Technology news and Jobs arrow VIRTUALISATION arrow Coalition urges transparency on NBN Co salaries
Coalition urges transparency on NBN Co salaries E-mail
by James Riley   
Friday, 07 August 2009
Government must publish salary and remuneration details for senior executives and board members of the NBN Company if the public is to have faith in the transparency of the $43 billion broadband project, Opposition communications spokesman Nick Minchin said.

Following the controversy created by former Telstra chief executive Sol Trujillo’s total salary package – and public outrage at executive salaries that after the market meltdown last year – Senator Minchin said Government was obliged to reveal the salary packages of top management of the publicly-funded NBN Co.

“Considering Australian taxpayers will be the major stake-holder in the NBN company, I think Senator Conroy is obliged to outline details regarding remuneration arrangements for the board members and CEO, particularly after all Mr Rudd’s tough talk about reining in executive salaries,” Senator Minchin said.

A spokesman for Senator Conroy said details of the NBN Co’s chairman and chief executive Michael Quigley’s remuneration package would be made public in due course and in line with existing regulatory requirements for incorporated companies.

The salary package details would be released through the Minister’s office, and would likely include the NBN Co’s senior management team of Quigley’s direct reports.

Board remunerations for the NBN Co directors would also be released into the public domain, albeit through the Commonwealth’s Remuneration Tribunal – which sets pay for parliamentarians, the judiciary and appointees to agency boards, among other things.

Senator Minchin, the leader of the Opposition in the Senate, has also queried what role the NBN board would have to perform as it waited for the results of the implementation study being carried out by McKinsey-KPMG consultants.
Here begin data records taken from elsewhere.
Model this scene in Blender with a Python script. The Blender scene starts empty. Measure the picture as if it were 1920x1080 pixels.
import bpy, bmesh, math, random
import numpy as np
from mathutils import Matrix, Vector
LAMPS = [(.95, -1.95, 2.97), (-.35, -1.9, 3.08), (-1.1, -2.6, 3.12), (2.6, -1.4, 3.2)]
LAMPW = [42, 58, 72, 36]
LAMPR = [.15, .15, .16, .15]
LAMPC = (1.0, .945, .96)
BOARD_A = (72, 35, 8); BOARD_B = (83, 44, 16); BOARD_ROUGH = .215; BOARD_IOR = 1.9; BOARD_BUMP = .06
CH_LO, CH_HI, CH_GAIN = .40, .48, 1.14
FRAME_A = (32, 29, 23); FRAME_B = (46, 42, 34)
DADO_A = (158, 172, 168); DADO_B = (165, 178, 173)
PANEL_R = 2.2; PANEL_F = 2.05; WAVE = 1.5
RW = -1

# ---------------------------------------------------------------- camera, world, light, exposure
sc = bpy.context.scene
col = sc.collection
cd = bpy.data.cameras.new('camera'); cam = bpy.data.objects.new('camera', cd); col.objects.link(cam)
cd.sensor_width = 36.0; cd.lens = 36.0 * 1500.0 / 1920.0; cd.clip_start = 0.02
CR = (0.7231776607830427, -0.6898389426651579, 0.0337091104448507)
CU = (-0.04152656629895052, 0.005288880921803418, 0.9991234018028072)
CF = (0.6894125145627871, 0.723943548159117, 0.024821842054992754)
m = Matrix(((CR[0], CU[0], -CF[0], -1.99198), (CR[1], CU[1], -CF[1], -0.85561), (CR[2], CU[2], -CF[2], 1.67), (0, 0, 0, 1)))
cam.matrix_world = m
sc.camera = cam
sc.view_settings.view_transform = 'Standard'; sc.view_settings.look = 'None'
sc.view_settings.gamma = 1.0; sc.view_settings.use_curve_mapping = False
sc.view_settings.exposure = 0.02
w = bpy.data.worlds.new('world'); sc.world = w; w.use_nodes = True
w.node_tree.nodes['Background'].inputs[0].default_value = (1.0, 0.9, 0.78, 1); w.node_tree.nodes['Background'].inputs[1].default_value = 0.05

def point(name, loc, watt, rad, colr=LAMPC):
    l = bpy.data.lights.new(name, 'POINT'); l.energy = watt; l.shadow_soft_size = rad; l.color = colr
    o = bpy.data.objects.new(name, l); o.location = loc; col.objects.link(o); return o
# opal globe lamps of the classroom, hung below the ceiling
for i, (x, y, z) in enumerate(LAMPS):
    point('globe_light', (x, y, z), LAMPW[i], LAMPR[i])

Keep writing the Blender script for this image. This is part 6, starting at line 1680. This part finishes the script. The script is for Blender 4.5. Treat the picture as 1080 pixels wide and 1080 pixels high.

“The Government has given (McKinsey-KPMG) an enormous and perhaps impossible task, not to simply assess proposals, but to some how design a national network from scratch and develop an implementation plan for its financing and construction,” Senator Minchin said.

“Considering they have virtually nothing to work with, I suspect the only way they could tackle this would be to model a whole range of different scenarios, particularly if firm agreements cannot be reached with existing infrastructure providers over access or vend in of assets.”

“I am also curious as to the roles the board members will play in the interim, considering the implementation study will need to run its course before it even knows it will have a viable company to administer,” he said.